AIM – Quote all of the data exactly as given. Skip every picture it contains.

COLLECTED DATA –
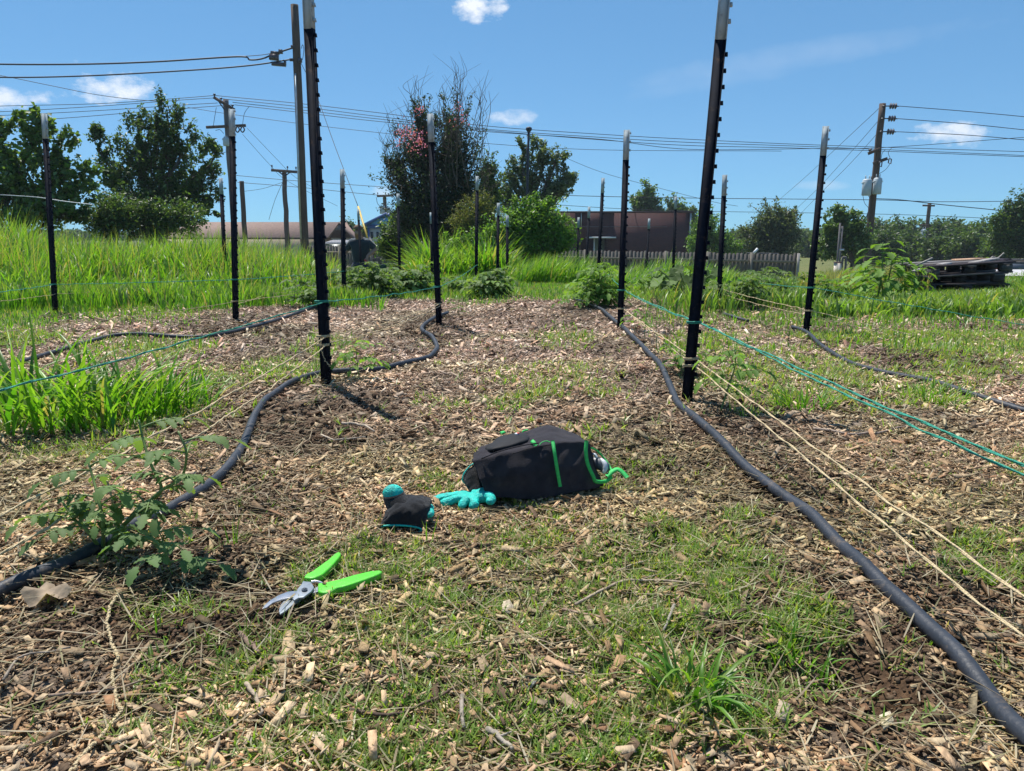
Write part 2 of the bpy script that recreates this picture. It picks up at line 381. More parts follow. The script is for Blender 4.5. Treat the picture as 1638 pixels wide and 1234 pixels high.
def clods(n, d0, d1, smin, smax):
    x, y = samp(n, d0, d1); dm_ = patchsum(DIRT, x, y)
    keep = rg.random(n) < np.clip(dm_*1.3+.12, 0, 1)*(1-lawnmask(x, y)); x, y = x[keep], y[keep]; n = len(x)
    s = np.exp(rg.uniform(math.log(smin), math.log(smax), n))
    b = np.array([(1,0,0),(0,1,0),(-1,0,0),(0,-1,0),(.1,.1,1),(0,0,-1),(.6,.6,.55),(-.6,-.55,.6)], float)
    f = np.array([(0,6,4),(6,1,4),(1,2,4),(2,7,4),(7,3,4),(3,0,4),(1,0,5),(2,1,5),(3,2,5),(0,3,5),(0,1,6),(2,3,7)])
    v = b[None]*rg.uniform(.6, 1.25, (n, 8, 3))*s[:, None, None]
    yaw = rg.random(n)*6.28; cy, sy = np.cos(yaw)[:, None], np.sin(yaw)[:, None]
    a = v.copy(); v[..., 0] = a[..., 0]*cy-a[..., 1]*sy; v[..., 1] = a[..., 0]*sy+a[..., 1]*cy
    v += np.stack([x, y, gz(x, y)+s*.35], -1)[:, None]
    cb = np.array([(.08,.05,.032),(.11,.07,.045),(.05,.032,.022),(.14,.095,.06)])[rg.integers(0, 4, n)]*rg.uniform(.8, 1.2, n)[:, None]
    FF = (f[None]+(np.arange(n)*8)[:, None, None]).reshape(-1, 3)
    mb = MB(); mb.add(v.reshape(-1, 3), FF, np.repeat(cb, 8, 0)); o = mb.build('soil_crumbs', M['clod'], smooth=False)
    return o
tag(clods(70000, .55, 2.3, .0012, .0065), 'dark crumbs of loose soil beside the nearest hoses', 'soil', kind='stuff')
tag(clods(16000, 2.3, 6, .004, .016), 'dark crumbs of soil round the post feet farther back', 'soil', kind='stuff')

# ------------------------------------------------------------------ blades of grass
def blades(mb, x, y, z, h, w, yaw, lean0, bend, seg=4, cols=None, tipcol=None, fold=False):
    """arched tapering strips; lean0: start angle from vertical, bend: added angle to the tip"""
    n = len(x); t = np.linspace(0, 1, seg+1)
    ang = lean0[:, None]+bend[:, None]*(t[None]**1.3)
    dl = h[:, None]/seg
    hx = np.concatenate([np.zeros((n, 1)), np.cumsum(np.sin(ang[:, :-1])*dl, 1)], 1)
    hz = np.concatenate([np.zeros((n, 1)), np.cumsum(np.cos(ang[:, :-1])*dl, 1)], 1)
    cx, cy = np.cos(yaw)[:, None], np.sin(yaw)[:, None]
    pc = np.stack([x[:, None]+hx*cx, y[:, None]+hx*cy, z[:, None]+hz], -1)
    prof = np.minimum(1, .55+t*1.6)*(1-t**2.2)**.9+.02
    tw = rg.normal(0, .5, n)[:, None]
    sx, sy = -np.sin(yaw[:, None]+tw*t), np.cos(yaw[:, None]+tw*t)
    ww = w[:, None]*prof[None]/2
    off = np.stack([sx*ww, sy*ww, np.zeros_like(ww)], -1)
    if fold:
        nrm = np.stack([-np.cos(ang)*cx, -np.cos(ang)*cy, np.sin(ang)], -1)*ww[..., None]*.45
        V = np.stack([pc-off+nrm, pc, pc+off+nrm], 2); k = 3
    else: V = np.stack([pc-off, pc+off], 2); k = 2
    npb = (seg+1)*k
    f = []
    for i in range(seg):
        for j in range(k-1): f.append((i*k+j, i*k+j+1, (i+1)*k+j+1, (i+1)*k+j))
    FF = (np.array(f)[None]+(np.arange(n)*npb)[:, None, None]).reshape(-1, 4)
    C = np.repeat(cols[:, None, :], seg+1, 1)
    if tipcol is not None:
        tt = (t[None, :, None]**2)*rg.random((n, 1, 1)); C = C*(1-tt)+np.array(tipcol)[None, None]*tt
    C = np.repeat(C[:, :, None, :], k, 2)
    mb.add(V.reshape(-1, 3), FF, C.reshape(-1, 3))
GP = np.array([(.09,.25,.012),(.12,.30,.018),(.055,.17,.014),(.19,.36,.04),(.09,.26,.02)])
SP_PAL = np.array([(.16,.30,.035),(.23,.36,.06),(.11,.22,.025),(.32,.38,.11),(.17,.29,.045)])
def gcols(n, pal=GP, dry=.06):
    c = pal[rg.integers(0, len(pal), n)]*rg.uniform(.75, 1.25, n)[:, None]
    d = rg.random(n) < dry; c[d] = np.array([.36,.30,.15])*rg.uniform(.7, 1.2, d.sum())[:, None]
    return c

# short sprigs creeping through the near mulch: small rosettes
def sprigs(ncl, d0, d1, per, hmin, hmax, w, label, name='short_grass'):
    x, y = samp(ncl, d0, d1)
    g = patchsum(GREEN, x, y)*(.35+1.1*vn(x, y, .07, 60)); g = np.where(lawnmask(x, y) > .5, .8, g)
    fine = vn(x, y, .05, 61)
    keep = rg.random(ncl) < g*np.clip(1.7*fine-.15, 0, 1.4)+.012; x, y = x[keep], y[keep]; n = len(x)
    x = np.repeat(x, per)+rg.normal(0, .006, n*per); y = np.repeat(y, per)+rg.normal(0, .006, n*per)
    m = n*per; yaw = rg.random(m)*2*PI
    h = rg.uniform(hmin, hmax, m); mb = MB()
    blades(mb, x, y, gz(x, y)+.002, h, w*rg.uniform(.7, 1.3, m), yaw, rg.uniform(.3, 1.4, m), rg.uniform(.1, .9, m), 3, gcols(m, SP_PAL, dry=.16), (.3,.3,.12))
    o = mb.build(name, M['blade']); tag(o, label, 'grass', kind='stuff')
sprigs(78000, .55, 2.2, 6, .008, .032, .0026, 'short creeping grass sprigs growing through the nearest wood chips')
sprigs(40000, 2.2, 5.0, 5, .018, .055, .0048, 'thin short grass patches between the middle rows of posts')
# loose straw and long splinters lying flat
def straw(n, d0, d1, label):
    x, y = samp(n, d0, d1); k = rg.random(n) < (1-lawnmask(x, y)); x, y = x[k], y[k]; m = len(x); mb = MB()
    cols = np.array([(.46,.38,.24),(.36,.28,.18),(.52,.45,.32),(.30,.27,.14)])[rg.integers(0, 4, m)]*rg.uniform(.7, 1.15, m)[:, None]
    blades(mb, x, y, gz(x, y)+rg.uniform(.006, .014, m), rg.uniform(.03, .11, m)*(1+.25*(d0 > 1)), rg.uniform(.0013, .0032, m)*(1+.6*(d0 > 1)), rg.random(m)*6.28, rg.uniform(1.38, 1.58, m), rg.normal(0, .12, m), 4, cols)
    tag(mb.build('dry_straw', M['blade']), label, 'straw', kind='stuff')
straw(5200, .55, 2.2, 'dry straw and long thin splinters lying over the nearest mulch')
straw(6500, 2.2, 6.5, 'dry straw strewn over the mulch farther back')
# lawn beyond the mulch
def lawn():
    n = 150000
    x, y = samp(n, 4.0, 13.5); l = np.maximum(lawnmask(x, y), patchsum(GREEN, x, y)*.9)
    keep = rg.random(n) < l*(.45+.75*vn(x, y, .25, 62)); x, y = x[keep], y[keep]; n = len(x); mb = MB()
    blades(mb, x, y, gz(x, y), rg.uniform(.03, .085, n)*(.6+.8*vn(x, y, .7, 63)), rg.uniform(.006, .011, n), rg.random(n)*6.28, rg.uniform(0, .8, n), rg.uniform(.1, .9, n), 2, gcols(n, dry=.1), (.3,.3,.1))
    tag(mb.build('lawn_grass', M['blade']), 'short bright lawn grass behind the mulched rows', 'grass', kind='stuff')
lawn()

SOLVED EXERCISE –
Write part 2 of the bpy script that recreates this picture. It picks up at line 381. More parts follow. The script is for Blender 4.5. Treat the picture as 1638 pixels wide and 1234 pixels high.
def clods(n, d0, d1, smin, smax):
    x, y = samp(n, d0, d1); dm_ = patchsum(DIRT, x, y)
    keep = rg.random(n) < np.clip(dm_*1.3+.12, 0, 1)*(1-lawnmask(x, y)); x, y = x[keep], y[keep]; n = len(x)
    s = np.exp(rg.uniform(math.log(smin), math.log(smax), n))
    b = np.array([(1,0,0),(0,1,0),(-1,0,0),(0,-1,0),(.1,.1,1),(0,0,-1),(.6,.6,.55),(-.6,-.55,.6)], float)
    f = np.array([(0,6,4),(6,1,4),(1,2,4),(2,7,4),(7,3,4),(3,0,4),(1,0,5),(2,1,5),(3,2,5),(0,3,5),(0,1,6),(2,3,7)])
    v = b[None]*rg.uniform(.6, 1.25, (n, 8, 3))*s[:, None, None]
    yaw = rg.random(n)*6.28; cy, sy = np.cos(yaw)[:, None], np.sin(yaw)[:, None]
    a = v.copy(); v[..., 0] = a[..., 0]*cy-a[..., 1]*sy; v[..., 1] = a[..., 0]*sy+a[..., 1]*cy
    v += np.stack([x, y, gz(x, y)+s*.35], -1)[:, None]
    cb = np.array([(.08,.05,.032),(.11,.07,.045),(.05,.032,.022),(.14,.095,.06)])[rg.integers(0, 4, n)]*rg.uniform(.8, 1.2, n)[:, None]
    FF = (f[None]+(np.arange(n)*8)[:, None, None]).reshape(-1, 3)
    mb = MB(); mb.add(v.reshape(-1, 3), FF, np.repeat(cb, 8, 0)); o = mb.build('soil_crumbs', M['clod'], smooth=False)
    return o
tag(clods(70000, .55, 2.3, .0012, .0065), 'dark crumbs of loose soil beside the nearest hoses', 'soil', kind='stuff')
tag(clods(16000, 2.3, 6, .004, .016), 'dark crumbs of soil round the post feet farther back', 'soil', kind='stuff')

# ------------------------------------------------------------------ blades of grass
def blades(mb, x, y, z, h, w, yaw, lean0, bend, seg=4, cols=None, tipcol=None, fold=False):
    """arched tapering strips; lean0: start angle from vertical, bend: added angle to the tip"""
    n = len(x); t = np.linspace(0, 1, seg+1)
    ang = lean0[:, None]+bend[:, None]*(t[None]**1.3)
    dl = h[:, None]/seg
    hx = np.concatenate([np.zeros((n, 1)), np.cumsum(np.sin(ang[:, :-1])*dl, 1)], 1)
    hz = np.concatenate([np.zeros((n, 1)), np.cumsum(np.cos(ang[:, :-1])*dl, 1)], 1)
    cx, cy = np.cos(yaw)[:, None], np.sin(yaw)[:, None]
    pc = np.stack([x[:, None]+hx*cx, y[:, None]+hx*cy, z[:, None]+hz], -1)
    prof = np.minimum(1, .55+t*1.6)*(1-t**2.2)**.9+.02
    tw = rg.normal(0, .5, n)[:, None]
    sx, sy = -np.sin(yaw[:, None]+tw*t), np.cos(yaw[:, None]+tw*t)
    ww = w[:, None]*prof[None]/2
    off = np.stack([sx*ww, sy*ww, np.zeros_like(ww)], -1)
    if fold:
        nrm = np.stack([-np.cos(ang)*cx, -np.cos(ang)*cy, np.sin(ang)], -1)*ww[..., None]*.45
        V = np.stack([pc-off+nrm, pc, pc+off+nrm], 2); k = 3
    else: V = np.stack([pc-off, pc+off], 2); k = 2
    npb = (seg+1)*k
    f = []
    for i in range(seg):
        for j in range(k-1): f.append((i*k+j, i*k+j+1, (i+1)*k+j+1, (i+1)*k+j))
    FF = (np.array(f)[None]+(np.arange(n)*npb)[:, None, None]).reshape(-1, 4)
    C = np.repeat(cols[:, None, :], seg+1, 1)
    if tipcol is not None:
        tt = (t[None, :, None]**2)*rg.random((n, 1, 1)); C = C*(1-tt)+np.array(tipcol)[None, None]*tt
    C = np.repeat(C[:, :, None, :], k, 2)
    mb.add(V.reshape(-1, 3), FF, C.reshape(-1, 3))
GP = np.array([(.09,.25,.012),(.12,.30,.018),(.055,.17,.014),(.19,.36,.04),(.09,.26,.02)])
SP_PAL = np.array([(.16,.30,.035),(.23,.36,.06),(.11,.22,.025),(.32,.38,.11),(.17,.29,.045)])
def gcols(n, pal=GP, dry=.06):
    c = pal[rg.integers(0, len(pal), n)]*rg.uniform(.75, 1.25, n)[:, None]
    d = rg.random(n) < dry; c[d] = np.array([.36,.30,.15])*rg.uniform(.7, 1.2, d.sum())[:, None]
    return c

# short sprigs creeping through the near mulch: small rosettes
def sprigs(ncl, d0, d1, per, hmin, hmax, w, label, name='short_grass'):
    x, y = samp(ncl, d0, d1)
    g = patchsum(GREEN, x, y)*(.35+1.1*vn(x, y, .07, 60)); g = np.where(lawnmask(x, y) > .5, .8, g)
    fine = vn(x, y, .05, 61)
    keep = rg.random(ncl) < g*np.clip(1.7*fine-.15, 0, 1.4)+.012; x, y = x[keep], y[keep]; n = len(x)
    x = np.repeat(x, per)+rg.normal(0, .006, n*per); y = np.repeat(y, per)+rg.normal(0, .006, n*per)
    m = n*per; yaw = rg.random(m)*2*PI
    h = rg.uniform(hmin, hmax, m); mb = MB()
    blades(mb, x, y, gz(x, y)+.002, h, w*rg.uniform(.7, 1.3, m), yaw, rg.uniform(.3, 1.4, m), rg.uniform(.1, .9, m), 3, gcols(m, SP_PAL, dry=.16), (.3,.3,.12))
    o = mb.build(name, M['blade']); tag(o, label, 'grass', kind='stuff')
sprigs(78000, .55, 2.2, 6, .008, .032, .0026, 'short creeping grass sprigs growing through the nearest wood chips')
sprigs(40000, 2.2, 5.0, 5, .018, .055, .0048, 'thin short grass patches between the middle rows of posts')
# loose straw and long splinters lying flat
def straw(n, d0, d1, label):
    x, y = samp(n, d0, d1); k = rg.random(n) < (1-lawnmask(x, y)); x, y = x[k], y[k]; m = len(x); mb = MB()
    cols = np.array([(.46,.38,.24),(.36,.28,.18),(.52,.45,.32),(.30,.27,.14)])[rg.integers(0, 4, m)]*rg.uniform(.7, 1.15, m)[:, None]
    blades(mb, x, y, gz(x, y)+rg.uniform(.006, .014, m), rg.uniform(.03, .11, m)*(1+.25*(d0 > 1)), rg.uniform(.0013, .0032, m)*(1+.6*(d0 > 1)), rg.random(m)*6.28, rg.uniform(1.38, 1.58, m), rg.normal(0, .12, m), 4, cols)
    tag(mb.build('dry_straw', M['blade']), label, 'straw', kind='stuff')
straw(5200, .55, 2.2, 'dry straw and long thin splinters lying over the nearest mulch')
straw(6500, 2.2, 6.5, 'dry straw strewn over the mulch farther back')
# lawn beyond the mulch
def lawn():
    n = 150000
    x, y = samp(n, 4.0, 13.5); l = np.maximum(lawnmask(x, y), patchsum(GREEN, x, y)*.9)
    keep = rg.random(n) < l*(.45+.75*vn(x, y, .25, 62)); x, y = x[keep], y[keep]; n = len(x); mb = MB()
    blades(mb, x, y, gz(x, y), rg.uniform(.03, .085, n)*(.6+.8*vn(x, y, .7, 63)), rg.uniform(.006, .011, n), rg.random(n)*6.28, rg.uniform(0, .8, n), rg.uniform(.1, .9, n), 2, gcols(n, dry=.1), (.3,.3,.1))
    tag(mb.build('lawn_grass', M['blade']), 'short bright lawn grass behind the mulched rows', 'grass', kind='stuff')
lawn()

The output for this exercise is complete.